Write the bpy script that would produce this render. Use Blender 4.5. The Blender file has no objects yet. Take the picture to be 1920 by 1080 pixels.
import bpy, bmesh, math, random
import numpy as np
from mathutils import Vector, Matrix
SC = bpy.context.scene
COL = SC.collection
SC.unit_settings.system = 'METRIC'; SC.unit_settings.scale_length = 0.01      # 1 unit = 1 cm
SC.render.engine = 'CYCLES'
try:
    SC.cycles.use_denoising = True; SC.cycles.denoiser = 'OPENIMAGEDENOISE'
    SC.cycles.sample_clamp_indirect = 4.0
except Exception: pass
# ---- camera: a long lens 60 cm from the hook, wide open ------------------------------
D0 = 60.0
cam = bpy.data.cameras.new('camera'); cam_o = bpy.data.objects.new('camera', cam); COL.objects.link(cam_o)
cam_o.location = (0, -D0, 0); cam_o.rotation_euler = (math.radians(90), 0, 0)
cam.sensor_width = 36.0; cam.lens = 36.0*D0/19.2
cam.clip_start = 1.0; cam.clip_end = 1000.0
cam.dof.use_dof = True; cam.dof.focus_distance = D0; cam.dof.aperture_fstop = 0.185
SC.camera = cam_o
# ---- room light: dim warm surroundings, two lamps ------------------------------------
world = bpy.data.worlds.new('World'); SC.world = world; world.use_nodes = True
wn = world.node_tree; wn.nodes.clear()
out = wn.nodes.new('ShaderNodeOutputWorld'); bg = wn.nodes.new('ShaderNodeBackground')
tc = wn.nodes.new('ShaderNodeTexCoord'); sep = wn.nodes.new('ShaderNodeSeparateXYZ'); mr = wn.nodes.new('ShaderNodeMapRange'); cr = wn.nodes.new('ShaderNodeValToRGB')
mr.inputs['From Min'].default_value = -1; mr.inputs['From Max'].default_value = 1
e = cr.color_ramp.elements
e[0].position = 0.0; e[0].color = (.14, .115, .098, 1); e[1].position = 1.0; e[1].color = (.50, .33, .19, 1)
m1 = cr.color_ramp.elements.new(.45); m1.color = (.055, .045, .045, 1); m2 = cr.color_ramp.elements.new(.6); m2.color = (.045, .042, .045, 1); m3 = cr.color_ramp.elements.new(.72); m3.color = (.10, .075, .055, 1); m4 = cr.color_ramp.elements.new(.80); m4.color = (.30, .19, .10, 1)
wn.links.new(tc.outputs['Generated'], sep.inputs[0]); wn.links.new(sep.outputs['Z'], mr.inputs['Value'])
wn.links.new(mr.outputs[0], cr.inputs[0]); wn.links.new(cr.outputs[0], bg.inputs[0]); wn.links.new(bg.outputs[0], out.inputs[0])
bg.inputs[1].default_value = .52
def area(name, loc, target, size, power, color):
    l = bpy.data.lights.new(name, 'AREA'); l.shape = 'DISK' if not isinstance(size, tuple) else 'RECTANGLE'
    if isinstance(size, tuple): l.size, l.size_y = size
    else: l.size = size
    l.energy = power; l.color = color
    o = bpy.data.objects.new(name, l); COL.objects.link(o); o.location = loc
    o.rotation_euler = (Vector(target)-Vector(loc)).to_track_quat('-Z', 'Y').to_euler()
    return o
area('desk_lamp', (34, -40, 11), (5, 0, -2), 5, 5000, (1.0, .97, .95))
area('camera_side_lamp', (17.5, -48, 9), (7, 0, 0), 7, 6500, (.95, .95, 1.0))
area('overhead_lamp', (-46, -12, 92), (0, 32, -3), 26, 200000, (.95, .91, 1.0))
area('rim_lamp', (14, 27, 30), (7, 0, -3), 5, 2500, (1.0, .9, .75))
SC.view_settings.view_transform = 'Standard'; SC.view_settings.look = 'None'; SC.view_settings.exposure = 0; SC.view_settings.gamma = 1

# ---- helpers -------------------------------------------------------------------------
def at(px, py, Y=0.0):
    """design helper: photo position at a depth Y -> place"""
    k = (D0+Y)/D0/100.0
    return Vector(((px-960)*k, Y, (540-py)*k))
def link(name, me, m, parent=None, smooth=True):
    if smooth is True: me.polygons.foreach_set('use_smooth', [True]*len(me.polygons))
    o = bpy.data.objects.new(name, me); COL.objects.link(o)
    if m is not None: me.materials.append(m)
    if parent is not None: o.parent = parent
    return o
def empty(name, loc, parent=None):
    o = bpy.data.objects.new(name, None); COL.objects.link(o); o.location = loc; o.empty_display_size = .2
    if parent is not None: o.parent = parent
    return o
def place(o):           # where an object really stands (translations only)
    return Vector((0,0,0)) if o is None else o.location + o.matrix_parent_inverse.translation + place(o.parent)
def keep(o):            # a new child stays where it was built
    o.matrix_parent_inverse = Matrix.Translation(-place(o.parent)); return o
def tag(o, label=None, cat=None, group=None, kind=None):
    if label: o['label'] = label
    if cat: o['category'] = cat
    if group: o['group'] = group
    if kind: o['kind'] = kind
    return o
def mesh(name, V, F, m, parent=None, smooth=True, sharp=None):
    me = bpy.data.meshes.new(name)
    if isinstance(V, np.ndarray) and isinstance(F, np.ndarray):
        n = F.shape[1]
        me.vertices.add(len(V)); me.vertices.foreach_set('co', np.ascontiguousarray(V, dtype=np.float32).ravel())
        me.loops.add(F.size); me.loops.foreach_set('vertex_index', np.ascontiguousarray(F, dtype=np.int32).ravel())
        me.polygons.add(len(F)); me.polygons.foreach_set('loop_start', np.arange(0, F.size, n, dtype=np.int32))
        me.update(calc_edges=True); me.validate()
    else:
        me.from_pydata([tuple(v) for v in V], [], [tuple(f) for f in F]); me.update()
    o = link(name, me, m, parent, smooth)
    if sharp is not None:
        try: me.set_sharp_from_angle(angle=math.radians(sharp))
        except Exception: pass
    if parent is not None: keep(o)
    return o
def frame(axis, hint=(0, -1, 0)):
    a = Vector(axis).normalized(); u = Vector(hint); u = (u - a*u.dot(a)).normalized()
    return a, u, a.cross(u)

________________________

**GIVEN EXERCISE**
The whole listing above needs to be written out again exactly.

**TASK OUTPUT**
Write the bpy script that would produce this render. Use Blender 4.5. The Blender file has no objects yet. Take the picture to be 1920 by 1080 pixels.
import bpy, bmesh, math, random
import numpy as np
from mathutils import Vector, Matrix
SC = bpy.context.scene
COL = SC.collection
SC.unit_settings.system = 'METRIC'; SC.unit_settings.scale_length = 0.01      # 1 unit = 1 cm
SC.render.engine = 'CYCLES'
try:
    SC.cycles.use_denoising = True; SC.cycles.denoiser = 'OPENIMAGEDENOISE'
    SC.cycles.sample_clamp_indirect = 4.0
except Exception: pass
# ---- camera: a long lens 60 cm from the hook, wide open ------------------------------
D0 = 60.0
cam = bpy.data.cameras.new('camera'); cam_o = bpy.data.objects.new('camera', cam); COL.objects.link(cam_o)
cam_o.location = (0, -D0, 0); cam_o.rotation_euler = (math.radians(90), 0, 0)
cam.sensor_width = 36.0; cam.lens = 36.0*D0/19.2
cam.clip_start = 1.0; cam.clip_end = 1000.0
cam.dof.use_dof = True; cam.dof.focus_distance = D0; cam.dof.aperture_fstop = 0.185
SC.camera = cam_o
# ---- room light: dim warm surroundings, two lamps ------------------------------------
world = bpy.data.worlds.new('World'); SC.world = world; world.use_nodes = True
wn = world.node_tree; wn.nodes.clear()
out = wn.nodes.new('ShaderNodeOutputWorld'); bg = wn.nodes.new('ShaderNodeBackground')
tc = wn.nodes.new('ShaderNodeTexCoord'); sep = wn.nodes.new('ShaderNodeSeparateXYZ'); mr = wn.nodes.new('ShaderNodeMapRange'); cr = wn.nodes.new('ShaderNodeValToRGB')
mr.inputs['From Min'].default_value = -1; mr.inputs['From Max'].default_value = 1
e = cr.color_ramp.elements
e[0].position = 0.0; e[0].color = (.14, .115, .098, 1); e[1].position = 1.0; e[1].color = (.50, .33, .19, 1)
m1 = cr.color_ramp.elements.new(.45); m1.color = (.055, .045, .045, 1); m2 = cr.color_ramp.elements.new(.6); m2.color = (.045, .042, .045, 1); m3 = cr.color_ramp.elements.new(.72); m3.color = (.10, .075, .055, 1); m4 = cr.color_ramp.elements.new(.80); m4.color = (.30, .19, .10, 1)
wn.links.new(tc.outputs['Generated'], sep.inputs[0]); wn.links.new(sep.outputs['Z'], mr.inputs['Value'])
wn.links.new(mr.outputs[0], cr.inputs[0]); wn.links.new(cr.outputs[0], bg.inputs[0]); wn.links.new(bg.outputs[0], out.inputs[0])
bg.inputs[1].default_value = .52
def area(name, loc, target, size, power, color):
    l = bpy.data.lights.new(name, 'AREA'); l.shape = 'DISK' if not isinstance(size, tuple) else 'RECTANGLE'
    if isinstance(size, tuple): l.size, l.size_y = size
    else: l.size = size
    l.energy = power; l.color = color
    o = bpy.data.objects.new(name, l); COL.objects.link(o); o.location = loc
    o.rotation_euler = (Vector(target)-Vector(loc)).to_track_quat('-Z', 'Y').to_euler()
    return o
area('desk_lamp', (34, -40, 11), (5, 0, -2), 5, 5000, (1.0, .97, .95))
area('camera_side_lamp', (17.5, -48, 9), (7, 0, 0), 7, 6500, (.95, .95, 1.0))
area('overhead_lamp', (-46, -12, 92), (0, 32, -3), 26, 200000, (.95, .91, 1.0))
area('rim_lamp', (14, 27, 30), (7, 0, -3), 5, 2500, (1.0, .9, .75))
SC.view_settings.view_transform = 'Standard'; SC.view_settings.look = 'None'; SC.view_settings.exposure = 0; SC.view_settings.gamma = 1

# ---- helpers -------------------------------------------------------------------------
def at(px, py, Y=0.0):
    """design helper: photo position at a depth Y -> place"""
    k = (D0+Y)/D0/100.0
    return Vector(((px-960)*k, Y, (540-py)*k))
def link(name, me, m, parent=None, smooth=True):
    if smooth is True: me.polygons.foreach_set('use_smooth', [True]*len(me.polygons))
    o = bpy.data.objects.new(name, me); COL.objects.link(o)
    if m is not None: me.materials.append(m)
    if parent is not None: o.parent = parent
    return o
def empty(name, loc, parent=None):
    o = bpy.data.objects.new(name, None); COL.objects.link(o); o.location = loc; o.empty_display_size = .2
    if parent is not None: o.parent = parent
    return o
def place(o):           # where an object really stands (translations only)
    return Vector((0,0,0)) if o is None else o.location + o.matrix_parent_inverse.translation + place(o.parent)
def keep(o):            # a new child stays where it was built
    o.matrix_parent_inverse = Matrix.Translation(-place(o.parent)); return o
def tag(o, label=None, cat=None, group=None, kind=None):
    if label: o['label'] = label
    if cat: o['category'] = cat
    if group: o['group'] = group
    if kind: o['kind'] = kind
    return o
def mesh(name, V, F, m, parent=None, smooth=True, sharp=None):
    me = bpy.data.meshes.new(name)
    if isinstance(V, np.ndarray) and isinstance(F, np.ndarray):
        n = F.shape[1]
        me.vertices.add(len(V)); me.vertices.foreach_set('co', np.ascontiguousarray(V, dtype=np.float32).ravel())
        me.loops.add(F.size); me.loops.foreach_set('vertex_index', np.ascontiguousarray(F, dtype=np.int32).ravel())
        me.polygons.add(len(F)); me.polygons.foreach_set('loop_start', np.arange(0, F.size, n, dtype=np.int32))
        me.update(calc_edges=True); me.validate()
    else:
        me.from_pydata([tuple(v) for v in V], [], [tuple(f) for f in F]); me.update()
    o = link(name, me, m, parent, smooth)
    if sharp is not None:
        try: me.set_sharp_from_angle(angle=math.radians(sharp))
        except Exception: pass
    if parent is not None: keep(o)
    return o
def frame(axis, hint=(0, -1, 0)):
    a = Vector(axis).normalized(); u = Vector(hint); u = (u - a*u.dot(a)).normalized()
    return a, u, a.cross(u)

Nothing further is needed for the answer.